PRAGUE—New York-based
Shen Yun Performing Arts took to the stage in the capital of the Czech Republic from March 10 to March 12 with four sold-out performances at the Congress Center.
Jaromír Sladkovsky, board chairman and CEO of the Raiffeisen Investment Company, attended the opening night performance on March 10 and felt deeply impressed by the historical truth presented.
“From my point of view, culture is what makes a nation a nation and what survives. So those civilizations that had no culture, there’s nothing left of them. And
China, as a very old nation, has a very broad culture and it’s worth looking into that a little bit,” said Mr. Sladkovsky.
Shen Yun is the world’s premier
classical Chinese dance company, with a mission to revive the 5,000-year civilization that China once nearly lost to the modern communist takeover.
“For us Europeans, it’s great to see a culture from another part of the world and feel the emotion of that
culture,” said Mr. Sladkovsky. The two-and-a-half-hour performance of
dance and music vignettes inspired profound reflection in Mr.

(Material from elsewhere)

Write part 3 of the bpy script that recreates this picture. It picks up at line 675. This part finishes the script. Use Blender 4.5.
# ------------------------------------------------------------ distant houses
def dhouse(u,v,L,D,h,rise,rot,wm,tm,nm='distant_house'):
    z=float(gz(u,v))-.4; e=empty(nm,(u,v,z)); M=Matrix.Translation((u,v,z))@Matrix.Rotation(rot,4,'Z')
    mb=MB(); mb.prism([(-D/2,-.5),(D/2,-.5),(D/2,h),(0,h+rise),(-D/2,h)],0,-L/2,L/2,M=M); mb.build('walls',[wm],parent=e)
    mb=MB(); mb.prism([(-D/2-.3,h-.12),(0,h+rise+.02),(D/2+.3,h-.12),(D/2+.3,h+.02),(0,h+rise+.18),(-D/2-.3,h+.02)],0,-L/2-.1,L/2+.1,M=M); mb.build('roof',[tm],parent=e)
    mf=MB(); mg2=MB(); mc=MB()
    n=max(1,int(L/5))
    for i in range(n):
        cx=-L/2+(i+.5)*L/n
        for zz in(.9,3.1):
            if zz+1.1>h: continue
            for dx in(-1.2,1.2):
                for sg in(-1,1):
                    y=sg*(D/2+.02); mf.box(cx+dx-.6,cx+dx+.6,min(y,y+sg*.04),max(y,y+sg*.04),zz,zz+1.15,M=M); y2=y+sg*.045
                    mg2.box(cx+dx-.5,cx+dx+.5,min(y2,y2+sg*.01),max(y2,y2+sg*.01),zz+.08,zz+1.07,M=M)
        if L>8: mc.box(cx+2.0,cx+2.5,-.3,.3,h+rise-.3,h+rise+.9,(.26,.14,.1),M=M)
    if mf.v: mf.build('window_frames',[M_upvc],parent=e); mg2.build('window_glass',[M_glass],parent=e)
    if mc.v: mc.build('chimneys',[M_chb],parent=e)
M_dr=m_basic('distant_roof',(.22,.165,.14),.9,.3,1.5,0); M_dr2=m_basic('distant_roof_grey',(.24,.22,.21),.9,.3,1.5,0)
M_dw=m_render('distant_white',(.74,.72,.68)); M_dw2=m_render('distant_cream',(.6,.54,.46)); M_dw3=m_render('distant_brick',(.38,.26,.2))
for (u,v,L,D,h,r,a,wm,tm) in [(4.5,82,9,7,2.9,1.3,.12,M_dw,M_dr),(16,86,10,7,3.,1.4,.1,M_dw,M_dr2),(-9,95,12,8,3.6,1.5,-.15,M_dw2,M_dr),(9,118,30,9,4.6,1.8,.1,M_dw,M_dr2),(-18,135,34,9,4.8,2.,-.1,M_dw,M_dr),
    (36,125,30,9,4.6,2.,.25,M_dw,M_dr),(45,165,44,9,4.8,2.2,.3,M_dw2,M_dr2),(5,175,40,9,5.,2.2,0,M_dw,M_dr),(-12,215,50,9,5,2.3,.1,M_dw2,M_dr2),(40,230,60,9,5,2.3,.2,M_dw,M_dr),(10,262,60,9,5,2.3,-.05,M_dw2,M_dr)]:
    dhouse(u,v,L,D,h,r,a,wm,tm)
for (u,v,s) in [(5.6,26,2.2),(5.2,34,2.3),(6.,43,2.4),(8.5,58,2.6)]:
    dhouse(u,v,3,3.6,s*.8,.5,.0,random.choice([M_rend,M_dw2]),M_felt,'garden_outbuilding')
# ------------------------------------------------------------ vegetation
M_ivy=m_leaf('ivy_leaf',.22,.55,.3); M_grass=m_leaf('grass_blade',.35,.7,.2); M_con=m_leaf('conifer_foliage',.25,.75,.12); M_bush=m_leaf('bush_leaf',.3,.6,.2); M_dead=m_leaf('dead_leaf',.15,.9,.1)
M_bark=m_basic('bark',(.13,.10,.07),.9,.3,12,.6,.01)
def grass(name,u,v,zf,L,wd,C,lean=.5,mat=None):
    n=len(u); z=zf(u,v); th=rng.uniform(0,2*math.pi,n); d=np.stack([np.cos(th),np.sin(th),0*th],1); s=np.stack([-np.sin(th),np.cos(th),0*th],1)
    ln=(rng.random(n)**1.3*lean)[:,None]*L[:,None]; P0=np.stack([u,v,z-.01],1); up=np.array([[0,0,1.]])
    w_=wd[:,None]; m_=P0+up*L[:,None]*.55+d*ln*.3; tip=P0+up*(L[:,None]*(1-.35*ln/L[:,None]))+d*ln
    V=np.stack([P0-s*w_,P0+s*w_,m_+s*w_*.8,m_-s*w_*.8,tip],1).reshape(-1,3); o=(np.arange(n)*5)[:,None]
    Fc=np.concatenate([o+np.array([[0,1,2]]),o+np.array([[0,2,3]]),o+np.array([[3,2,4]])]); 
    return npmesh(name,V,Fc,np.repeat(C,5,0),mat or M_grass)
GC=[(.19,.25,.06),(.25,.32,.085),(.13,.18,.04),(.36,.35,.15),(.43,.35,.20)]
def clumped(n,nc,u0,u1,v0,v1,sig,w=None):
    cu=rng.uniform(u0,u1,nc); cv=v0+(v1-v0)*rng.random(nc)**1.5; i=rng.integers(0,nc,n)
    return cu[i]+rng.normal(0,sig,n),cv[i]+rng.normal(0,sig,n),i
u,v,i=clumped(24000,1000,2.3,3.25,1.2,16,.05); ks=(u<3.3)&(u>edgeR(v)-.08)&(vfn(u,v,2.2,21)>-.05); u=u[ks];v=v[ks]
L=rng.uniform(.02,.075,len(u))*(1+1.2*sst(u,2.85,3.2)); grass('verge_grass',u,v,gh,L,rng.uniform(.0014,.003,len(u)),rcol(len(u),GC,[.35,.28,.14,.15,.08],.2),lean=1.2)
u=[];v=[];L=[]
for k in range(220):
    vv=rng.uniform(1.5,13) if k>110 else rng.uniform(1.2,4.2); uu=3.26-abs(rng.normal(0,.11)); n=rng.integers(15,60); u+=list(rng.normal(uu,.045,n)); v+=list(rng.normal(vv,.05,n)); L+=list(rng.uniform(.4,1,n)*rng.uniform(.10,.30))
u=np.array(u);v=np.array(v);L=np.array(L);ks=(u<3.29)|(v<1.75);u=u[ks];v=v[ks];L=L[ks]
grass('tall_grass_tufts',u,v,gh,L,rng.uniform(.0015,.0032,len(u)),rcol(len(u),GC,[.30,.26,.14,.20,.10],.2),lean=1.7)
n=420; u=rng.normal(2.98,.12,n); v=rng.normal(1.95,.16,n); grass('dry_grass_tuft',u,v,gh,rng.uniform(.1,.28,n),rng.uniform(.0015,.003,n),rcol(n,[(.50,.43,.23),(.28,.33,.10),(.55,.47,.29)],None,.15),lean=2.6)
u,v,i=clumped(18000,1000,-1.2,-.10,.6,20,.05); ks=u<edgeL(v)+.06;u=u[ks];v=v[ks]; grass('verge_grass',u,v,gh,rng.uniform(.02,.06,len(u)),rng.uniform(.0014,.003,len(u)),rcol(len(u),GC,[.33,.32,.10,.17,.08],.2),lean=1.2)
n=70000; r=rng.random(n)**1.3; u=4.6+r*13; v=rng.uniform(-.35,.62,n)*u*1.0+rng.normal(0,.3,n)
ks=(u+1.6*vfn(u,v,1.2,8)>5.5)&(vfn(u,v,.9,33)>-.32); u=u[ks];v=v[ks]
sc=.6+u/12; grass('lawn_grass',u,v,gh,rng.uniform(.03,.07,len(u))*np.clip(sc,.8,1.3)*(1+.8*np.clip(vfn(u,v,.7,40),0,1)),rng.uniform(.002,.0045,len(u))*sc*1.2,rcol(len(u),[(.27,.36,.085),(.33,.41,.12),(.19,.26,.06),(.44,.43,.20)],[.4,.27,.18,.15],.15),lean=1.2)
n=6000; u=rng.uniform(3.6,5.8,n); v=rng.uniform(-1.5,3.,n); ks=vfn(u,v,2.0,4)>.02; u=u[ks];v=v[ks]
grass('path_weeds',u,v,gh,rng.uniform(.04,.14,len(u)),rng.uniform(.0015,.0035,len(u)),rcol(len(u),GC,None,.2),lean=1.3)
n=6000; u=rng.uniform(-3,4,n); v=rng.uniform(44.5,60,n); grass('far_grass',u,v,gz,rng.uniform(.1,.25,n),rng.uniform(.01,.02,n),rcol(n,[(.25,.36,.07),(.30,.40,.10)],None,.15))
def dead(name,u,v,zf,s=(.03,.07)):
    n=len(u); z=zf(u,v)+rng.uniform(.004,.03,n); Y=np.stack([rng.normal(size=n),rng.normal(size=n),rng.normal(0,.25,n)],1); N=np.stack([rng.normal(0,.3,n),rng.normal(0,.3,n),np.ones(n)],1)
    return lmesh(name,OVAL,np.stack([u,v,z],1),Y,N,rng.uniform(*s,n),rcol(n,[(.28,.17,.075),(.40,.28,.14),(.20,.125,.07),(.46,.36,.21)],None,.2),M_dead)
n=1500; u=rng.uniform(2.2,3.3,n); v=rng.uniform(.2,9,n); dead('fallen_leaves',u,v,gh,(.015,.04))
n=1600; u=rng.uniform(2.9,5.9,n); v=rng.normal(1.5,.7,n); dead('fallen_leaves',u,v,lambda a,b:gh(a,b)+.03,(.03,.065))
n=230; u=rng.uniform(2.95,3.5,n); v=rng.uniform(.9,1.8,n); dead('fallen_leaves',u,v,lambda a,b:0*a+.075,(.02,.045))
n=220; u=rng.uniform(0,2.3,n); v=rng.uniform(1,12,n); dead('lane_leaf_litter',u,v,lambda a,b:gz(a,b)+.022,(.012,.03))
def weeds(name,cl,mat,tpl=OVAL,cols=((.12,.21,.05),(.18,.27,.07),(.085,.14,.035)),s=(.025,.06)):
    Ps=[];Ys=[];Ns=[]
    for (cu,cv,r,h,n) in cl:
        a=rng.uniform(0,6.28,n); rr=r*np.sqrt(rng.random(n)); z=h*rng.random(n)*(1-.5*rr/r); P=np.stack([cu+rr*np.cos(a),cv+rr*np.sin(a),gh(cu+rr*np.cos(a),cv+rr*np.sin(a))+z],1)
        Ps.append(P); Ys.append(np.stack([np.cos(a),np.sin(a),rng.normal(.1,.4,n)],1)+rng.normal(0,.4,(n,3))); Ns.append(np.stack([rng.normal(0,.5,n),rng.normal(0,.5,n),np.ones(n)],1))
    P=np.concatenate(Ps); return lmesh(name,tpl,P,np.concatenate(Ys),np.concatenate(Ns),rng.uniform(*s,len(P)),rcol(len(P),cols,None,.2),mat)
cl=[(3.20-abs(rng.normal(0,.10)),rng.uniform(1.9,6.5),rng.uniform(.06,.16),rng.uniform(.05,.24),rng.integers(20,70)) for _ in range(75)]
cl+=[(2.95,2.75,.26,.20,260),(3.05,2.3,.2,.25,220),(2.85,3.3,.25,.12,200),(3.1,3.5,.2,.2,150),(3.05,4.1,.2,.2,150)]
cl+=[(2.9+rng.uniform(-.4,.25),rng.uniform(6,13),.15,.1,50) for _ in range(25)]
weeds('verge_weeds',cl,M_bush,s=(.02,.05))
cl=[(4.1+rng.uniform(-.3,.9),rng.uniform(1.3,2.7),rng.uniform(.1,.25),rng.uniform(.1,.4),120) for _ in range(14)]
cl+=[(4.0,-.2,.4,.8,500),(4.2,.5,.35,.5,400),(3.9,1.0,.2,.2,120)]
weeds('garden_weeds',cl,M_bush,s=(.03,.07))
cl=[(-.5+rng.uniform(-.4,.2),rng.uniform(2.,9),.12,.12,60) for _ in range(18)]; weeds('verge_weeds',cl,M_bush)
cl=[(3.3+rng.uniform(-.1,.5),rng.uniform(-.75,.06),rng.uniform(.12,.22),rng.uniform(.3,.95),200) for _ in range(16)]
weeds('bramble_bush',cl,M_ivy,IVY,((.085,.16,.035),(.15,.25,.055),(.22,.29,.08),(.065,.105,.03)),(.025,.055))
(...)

Sladkovsky.
“In the course of the show, I was thinking about setting the ensemble in contemporary realities, and the older you get, the more you think that human life is shorter and shorter in the course of history, and it makes us work on that even within that culture, that place of ours, so that what is natural to us as living in a democratic society, to protect that, to keep working on that,” he said.
“The need to work on the values of our society,” was Mr. Sladkovsky’s inspiration from the evening’s performance, “often we take it for granted, and it’s not so given,” he said.